• _Given entries_
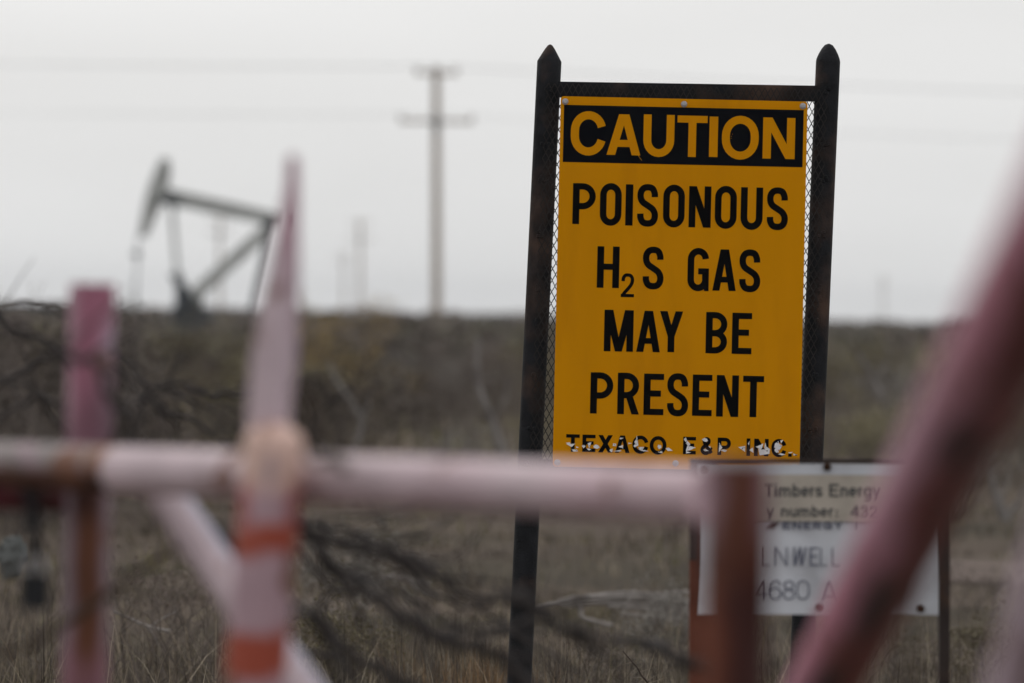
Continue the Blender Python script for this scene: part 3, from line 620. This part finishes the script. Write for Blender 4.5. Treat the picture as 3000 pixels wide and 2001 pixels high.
m.bar(J(388, 745), J(412, 745), .3, .2)
m.build('bridle_cable', M_jackd, pj)
m = MB(); wx = J(396, 900); m.tube([Vector((wx.x, DJ, 0)), Vector((wx.x, DJ, 1.7))], .12, 10); m.bar(Vector((wx.x - .4, DJ, 1.0)), Vector((wx.x + .4, DJ, 1.0)), .16, .16)
tag(m.build('wellhead', M_jack, None, smooth=True), 'wellhead pipe standing under the pumpjack cable', 'wellhead')
# low storage tanks / sheds line the horizon behind the pumpjack as a dark strip: left to the scrub

# ------------------------------------------------------------------ utility poles and wires
def pole(px, D, h, arms, label, lean=0, grp=None, r0=.20):
    b = P(px, 930, D); base = Vector((b.x, b.y, 0)); t = thing('utility_pole', base, label, 'utility pole', grp)
    top = base + Vector((lean * h, 0, h)); m = MB(); m.tube(lerp(base, top, 12), [r0 - .05 * i / 11 for i in range(12)], 12); m.build('shaft', M_wood, t, smooth=True); out = []
    for ah, hw, tilt in arms:
        c = base + Vector((lean * ah, -.2, ah)); m = MB(); m.bar(c - Vector((hw, 0, hw * tilt)), c + Vector((hw, 0, -hw * tilt * -1)), .12, .14); a = m.build('crossarm', M_wood, t)
        for f in ((-.95, .95) if hw > 1 else (-.9, 0, .9)):
            q = c + Vector((hw * f, 0, hw * tilt * f + .07)); m = MB(); m.tube([q, q + Vector((0, 0, .12)), q + Vector((0, 0, .2))], [.05, .075, .05], 8); m.build('insulator', M_insul, a); out.append(q + Vector((0, 0, .2)))
    m = MB(); c = base + Vector((lean * 9.2, -.3, arms[-1][0])); m.bar(c - Vector((0, 0, .3)), c + Vector((0, 0, .25)), .3, .3); m.build('bracket', M_insul, t)
    return out
up_lean = math.tan(R(-1.25))
ins = pole(1281, 224, 11.0, [(10.75, .85, 0), (8.85, 1.45, .01)], 'tall grey wooden utility pole with two crossarms, left of the yellow sign', up_lean)
pole(1056, 590, 11.0, [(10.7, 1.1, 0), (9.0, 1.3, 0)], 'faint distant utility pole right of the spike, the taller of two side by side', up_lean, 'distant utility poles')
pole(1008, 900, 11.0, [(10.7, 1.1, 0), (9.4, 1.2, 0)], 'faint distant utility pole right of the spike, the shorter of two side by side', up_lean, 'distant utility poles')
pole(645, 590, 11.0, [(10.7, 1.2, 0), (9.2, 1.2, 0)], 'faint distant utility pole seen through the pumpjack frame', up_lean, 'distant utility poles')
pole(2588, 1150, 11.0, [(10.7, 1.2, 0), (9.2, 1.3, 0)], 'faint distant utility pole on the skyline right of the yellow sign', up_lean, 'distant utility poles')
for i, q in enumerate(ins):
    pts = []
    for k in range(41):
        x = -60 + 120 * k / 40; s_ = 1 - abs(x) / 60; pts.append(Vector((q.x + x, q.y + x * .12, q.z - .45 * 4 * s_ * (1 - s_))))
    m = MB(); m.tube(pts, .0045, 6)
    tag(m.build('power_line', M_wirel), 'thin power line strung from the ' + ('short upper' if i < 3 else 'long lower') + ' crossarm of the near utility pole', 'power line', 'power lines on the near pole')

# ------------------------------------------------------------------ vegetation
def np_mesh(name, V, F, C, mt, parent=None):
    me = bpy.data.meshes.new(name); nv, nf = len(V), len(F); k = F.shape[1]
    me.vertices.add(nv); me.vertices.foreach_set('co', V.astype(np.float32).ravel())
    me.loops.add(nf * k); me.polygons.add(nf)
    me.polygons.foreach_set('loop_start', np.arange(0, nf * k, k, dtype=np.int32))
    me.loops.foreach_set('vertex_index', F.astype(np.int32).ravel())
    ca = me.color_attributes.new('Col', 'FLOAT_COLOR', 'POINT')
    ca.data.foreach_set('color', np.concatenate([C, np.ones((nv, 1))], 1).astype(np.float32).ravel())
    me.update(calc_edges=True); me.materials.append(mt)
    o = bpy.data.objects.new(name, me); sc.collection.objects.link(o); o.parent = parent; return o

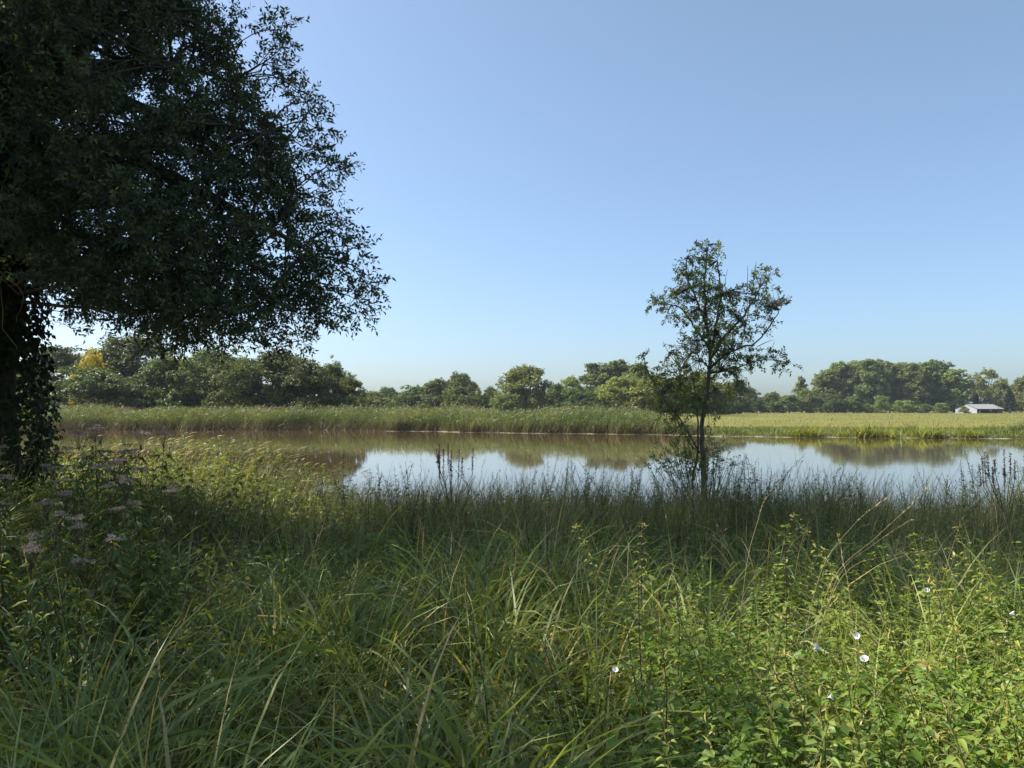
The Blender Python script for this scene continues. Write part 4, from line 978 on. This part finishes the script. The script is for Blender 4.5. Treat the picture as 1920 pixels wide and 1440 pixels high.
# --- hemp agrimony: tall leafy stems with dull pink flower heads
def agrimony_geo(seed, Hn, flower=True):
    r = np.random.default_rng(seed); gs, gl, gf = Geo(), Geo(), Geo()
    for st in range(1):
        K = 7; s = np.linspace(0, 1, K); ln = r.normal(size=2) * .14; h = Hn * (1 - .16 * st)
        C = np.stack([ln[0] * s ** 1.6 * h + .05 * st, ln[1] * s ** 1.6 * h, h * s], -1)
        tubes(gs, C[None], (.004 * (1.1 - s * .7))[None], 5, np.array([.6]))
        for i, q in enumerate(np.arange(.12, .96, .062 / h)):
            p = np.array([np.interp(q, s, C[:, k]) for k in range(3)]); a0 = (i % 2) * 1.57 + r.normal() * .3
            for sd in (0, math.pi):
                for lf in (-.55, 0, .55):
                    a = a0 + sd + lf + r.normal() * .12; sz = np.interp(q, [.1, .4, .95], [.09, .115, .07]) * (1 if lf == 0 else .75)
                    leaves6(gl, (p + np.array([math.cos(a0 + sd), math.sin(a0 + sd), 0]) * .012)[None], np.array([[math.cos(a), math.sin(a), r.uniform(-.35, .25)]]), np.array([[0, 0, 1.0]]) + r.normal(size=(1, 3)) * .3,
                            np.array([sz]), np.array([sz * .33]), np.array([np.clip(.5 + r.normal() * .2, 0, 1)]), droop=r.uniform(.2, .7))
        if not flower: continue
        top = C[-1]
        nb = 7
        for b_ in range(nb):
            a = b_ * 2.4; rr = .034 * math.sqrt((b_ + .3) / nb) * r.uniform(.8, 1.3); e_ = top + np.array([rr * math.cos(a), rr * math.sin(a), .05 + .02 * r.random() - rr * .25])
            tubes(gs, np.array([[top - np.array([0, 0, .035]), (top + e_) / 2 - np.array([0, 0, .01]), e_]]), np.array([[.0014, .001, .0008]]), 3, np.array([.6]))
            n = 24; d = rand_unit(r, n); d[:, 2] = np.abs(d[:, 2]); ps = e_ + d * np.array([.019, .019, .011]) * r.random((n, 1)) ** .4
            leaves(gf, ps, d + np.array([0, 0, .8]), rand_unit(r, n), r.uniform(.007, .012, n), r.uniform(.004, .007, n), np.clip(r.normal(.5, .3, n), 0, 1))
    return gs, gl, gf
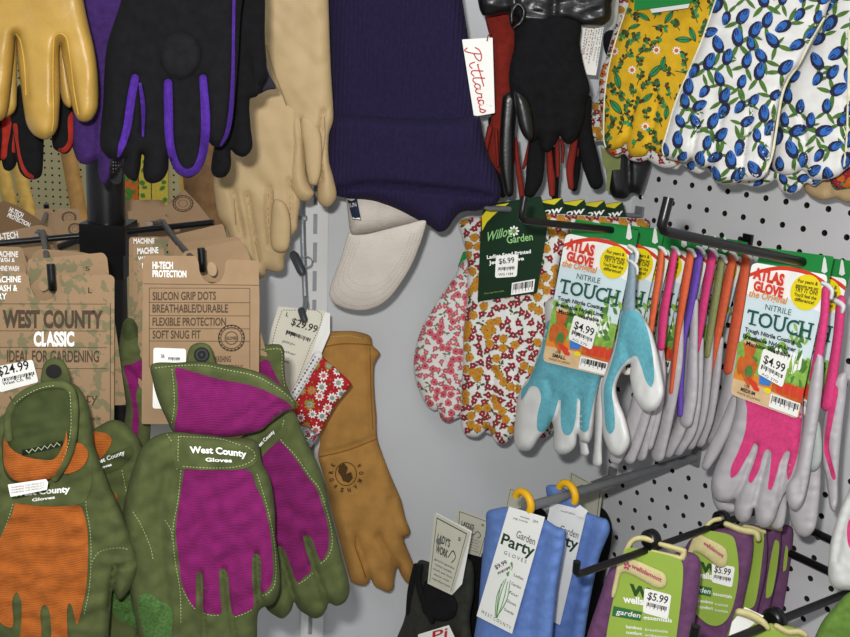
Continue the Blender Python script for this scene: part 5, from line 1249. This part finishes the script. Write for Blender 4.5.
q = MB(); m_gpg = M('ink_bottle_green', '#1f3d24', .6, .05, 60, 0); m_stem = M('ink_leaf_green', '#5d9a48', .6, .15, 200, 0)
ink(q, fg, 'Garden', (.40, .235), (.93, .25), (0, -.062), 0, .0); ink(q, fg, 'Party', (.06, .33), (.98, .345), (0, -.095), 0, .02); ink(q, fg, 'G L O V E S', (.22, .405), (.85, .415), (0, -.03), 0, 0)
ink(q, fg, 'washable', (.36, .06), (.62, .06), (0, -.016), 0, 0); ink(q, fg, 'pig suede', (.2, .09), (.6, .09), (0, -.016), 0, 0); ink(q, fg, 'SM', (.72, .07), (.85, .07), (0, -.022), 0, 0)
for i, s_ in enumerate(('Ladies', 'Garden', 'for', 'Gloves', 'Suede')): ink(q, fg, s_, (.63, .55 + i*.075), (.9, .555 + i*.075), (0, -.024), 0, 0)
ink(q, fg, 'W E S T  C O U N T Y', (.08, .955), (.93, .975), (0, -.028), 0, 0)
for x0, x1, x2, y0 in ((.42, .36, .46, .62), (.46, .44, .50, .60), (.52, .55, .52, .62), (.58, .63, .50, .60), (.38, .40, .49, .66)): flat(q, fg, stroke([[x0, y0], [x1, .76], [x2, .93]], [.018, .022, .018], .03), 1, .0003)
for x, y in ((.42, .50), (.50, .48), (.46, .54)): flat(q, fg, ell(x, y, .05, .03, 30, 10), 1, .0003)
q.build('lettering', [m_gpg, m_stem], tg)
sticker(tg, pt, P('493.5,565 508,558.5 512.5,569 498,578'), [('$9.99', (496, 569.5), (507.5, 563.5), 4.2)], .001, [((497.5, 572.5), (510, 566), (.8, 3.2))])
t, pt, tg = garden_party('periwinkle blue suede gloves with a white tag, second on the grey hook', (567, 494.5), P('546,487 556,485 570,492 586,511 600,517 607.5,520 610,530 606,541 600,556 592,590 584,640 578,690 520,690 534,620 546,560 552,520'), '551,502 587,511 560,625 527,610', False)
m2 = quad((551, 502), (587, 511), (560, 625), (527, 610)); fg2 = lambda ab, off: pt.pt(m2(ab), .0008 + off*.5)
q = MB(); ink(q, fg2, 'Garden', (.40, .235), (.93, .25), (0, -.062), 0, .0); ink(q, fg2, 'Party', (.06, .33), (.98, .345), (0, -.095), 0, .02); ink(q, fg2, 'washable', (.3, .06), (.7, .06), (0, -.016), 0, 0); q.build('lettering', [m_gpg], tg)
q = MB(); q.slab(sub(pt, .003), P('574,509 580,505 588,511 584,518 577,516'), 0, .002); q.build('plastic_clip', [m_cwht], t)

m_ctag = M('cream_tag', '#c6c5b2', .75, .04, 40, .02)
m_dko = M('dark_olive_cloth', '#2c2e26', .95, .2, 110, .35, 1200)
def cream_tag(par, pl, Q, h=0., txt=True):
    m = quad(*Q); q = MB(); q.slab(pl, np.array(Q, float), h, .0007); c = q.build('hang_tag', [m_ctag], par)
    f_ = lambda ab, off: pl.pt(m(ab), h + .0007 + off*.5); q = MB()
    for ln in ([[.08, .05], [.93, .05]], [[.08, .05], [.08, .95]], [[.93, .05], [.93, .95]]): stitch(f_, pl, q, ln, .03, .02, .012, .0003, 0) if False else flat(q, f_, stroke(ln, .014, .2), 0, .0003)
    if txt:
        ink(q, f_, "LADY'S", (.16, .36), (.55, .36), (0, -.11), 0, .02); ink(q, f_, 'WORK', (.16, .52), (.55, .52), (0, -.11), 0, .02); ink(q, f_, 'S', (.74, .2), (.82, .2), (0, -.05), 0, .02)
        for i, s_ in enumerate(('genuine goatskin', 'machine washable', 'touch and close', 'elastic wrist', 'reinforced')): ink(q, f_, s_, (.15 + .05*(i % 2), .63 + i*.07), (.85 - .06*(i % 2), .63 + i*.07), (0, -.03), 0, 0)
        flat(q, f_, stroke([[.58, .5], [.68, .38], [.8, .46], [.72, .55]], .02, .05), 0, .0003)
    q.build('lettering', [m_black], c); return c
zt = along(TH_, 450, -3.5)[2]
pC1 = row(445, 540, zt + .004)
t = thing('work_gloves', 'dark olive and black gloves with a cream tag, foremost on the thin grey hook', 'gloves', pC1.pt(np.array([445., 560.])), 'cream tagged dark gloves')
cream_tag(t, sub(pC1, .012), [(434.5, 513), (470, 532), (451.5, 595), (427.5, 583.5)]); q = MB(); q.slab(sub(pC1, .008), P('436,512.5 472,531 462,584 452,595'), 0, .0007); q.build('tag_back', [m_cwht], t)
S_ = Surf(sub(pC1, -.01), P('420,560 440,565 470,560 474,590 470,620 474,690 380,690 396,640 404,620 410,590 415,570'), .014, 12, [(P('420,600 430,625'), 5, .2)], wr=.001); q = MB(); S_.mesh(q); g = q.build('glove', [m_dko], t)
S2 = Surf(sub(pC1, .002), P('427,580 452,594 458,606 454,618 440,622 424,614 421,596'), .007, 6, wr=.0008); q = MB(); S2.mesh(q); q.build('wrist_strap', [m_bk], g)
strip(g, sub(pC1, .004), '421,566 418,580 423,600 432,622', [5, 6, 7, 5], m_bk, .005, 'loop'); strip(g, sub(pC1, -.004), '416,566 411,590 408,614', [6, 7, 5], m_bk, .005, 'loop')
q = MB(); pw = sub(pC1, .012); q.slab(pw, P('418,634.5 449,625 456,640 452,690 420,690'), 0, .0008); lb = q.build('swing_label', [m_paper], g); q = MB(); ink(q, pw.on, 'Pi', (432, 641), (447, 637), (-2, -9), 0, .01, shear=.3, off=.0014); q.build('lettering', [m_rink], lb)
z2 = along(TH_, 475, -3.5)[2]; pC2_ = row(472, 530, z2 + .004)
t = thing('work_gloves', 'dark gloves with a cream tag, second on the thin grey hook', 'gloves', pC2_.pt(np.array([470., 550.])), 'cream tagged dark gloves')
cream_tag(t, sub(pC2_, .004), [(457, 508.5), (492, 521.5), (481, 557), (455, 550)])
S_ = Surf(sub(pC2_, -.012), P('456,548 480,552 492,560 490,600 488,690 450,690 456,620 452,580'), .012, 9, wr=.001); q = MB(); S_.mesh(q); q.build('glove', [m_bk], t)
for lbl, x, Q in (('dark gloves with a cream tag showing its corner above the foremost blue gloves', 525, [(509, 487), (532, 497), (528, 520), (503, 515)]), ('dark gloves with a cream tag above the second blue gloves, in the corner', 586, [(569, 470.5), (603, 489), (599, 520), (566, 505)])):
    z = along(TH_, x, -3.5)[2]; p_ = row(x, 500, z + .004)
    t = thing('work_gloves', lbl, 'gloves', p_.pt(np.array([x, 520.])), 'cream tagged dark gloves'); cream_tag(t, sub(p_, .006), Q, txt=False)
    S_ = Surf(sub(p_, -.010), np.array([[x-14., 512], [x+16, 508], [x+26, 530], [x+18, 580], [x+10, 640], [x-24, 640], [x-18, 560]]), .008, 8); q = MB(); S_.mesh(q); q.build('glove', [m_bk], t)

# ================================================================== purple gloves with lime labels
m_plum = M('plum_cloth', '#6c4468', .92, .14, 140, .4, 1000)
m_lime = M('lime_label', '#94ae46', .55, .05, 30, .02)
m_crm = M('cream_knit_cuff', '#cfc48c', .9, .08, 160, .4, 900)
m_band = M('green_band', '#2f6a3c', .6, .05, 30, 0)
WHk = (797, 496.8); Wt = 0.8
hook('black hook with an upturned tip holding the plum gloves with lime labels', WHk, Wt, 575.5, .0036, up_=.014)
GWl = 'plum gloves with lime labels on the lower hook'
def knob(par, x, y, Z, r):
    q = MB(); c = world(ray(x, y)*Z); q.tube([c + WM @ (INTO*k) for k in (-.006, -.004, .004, .006)], [r*.7, r, r, r*.7], 16); q.box(c + np.array([0, 0, -r*1.4]), Wd(ROW*r*.45), np.array([0, 0, r*.8]), Wd(INTO*.003)); return q.build('plastic_hanger', [m_blk], par)
def plum(lbl, x, outg, lab, cuff, curls, kn, yaw=-18, dz=0., sticker_=None, txt=True):
    Z = along(WHk, x, Wt)[2] + dz; pl = Pl(x, 560, Z, yaw)
    t = thing('gardening_gloves', lbl, 'gloves', pl.pt(np.array([x, 580.])), GWl)
    S_ = Surf(sub(pl, -.012), P(outg), .012, 9, wr=.0012, ws=14, seed=int(x)); q = MB(); S_.mesh(q); g = q.build('glove', [m_plum], t)
    for c_, w_ in curls: strip(g, sub(pl, -.002), c_, w_, m_crm, .006, 'cuff_hem')
    pf = sub(pl, .004); q = MB(); q.slab(pf, smooth(P(lab), 2.5), 0, .0009); lb = q.build('hang_label', [m_lime], t)
    if cuff: s2 = Surf(sub(pl, .006), P(cuff), .0035, 4); q = MB(); s2.mesh(q); cf = q.build('cuff_flap', [m_crm], g)
    if kn: knob(t, *kn)
    return t, pf, lb, (s2 if cuff else None), (cf if cuff else None)
m_mgi = M('ink_magenta', '#b03a68', .6, .05, 60, 0); m_lim2 = M('ink_dark_leaf', '#2a4a22', .6, .05, 60, 0)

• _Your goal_
Write out again, exactly, the lines from the start of the listing up to the line containing "# low storage", with both ends and without pictures.

• _Response to the exercise_
Continue the Blender Python script for this scene: part 3, from line 620. This part finishes the script. Write for Blender 4.5. Treat the picture as 3000 pixels wide and 2001 pixels high.
m.bar(J(388, 745), J(412, 745), .3, .2)
m.build('bridle_cable', M_jackd, pj)
m = MB(); wx = J(396, 900); m.tube([Vector((wx.x, DJ, 0)), Vector((wx.x, DJ, 1.7))], .12, 10); m.bar(Vector((wx.x - .4, DJ, 1.0)), Vector((wx.x + .4, DJ, 1.0)), .16, .16)
tag(m.build('wellhead', M_jack, None, smooth=True), 'wellhead pipe standing under the pumpjack cable', 'wellhead')
# low storage tanks / sheds line the horizon behind the pumpjack as a dark strip: left to the scrub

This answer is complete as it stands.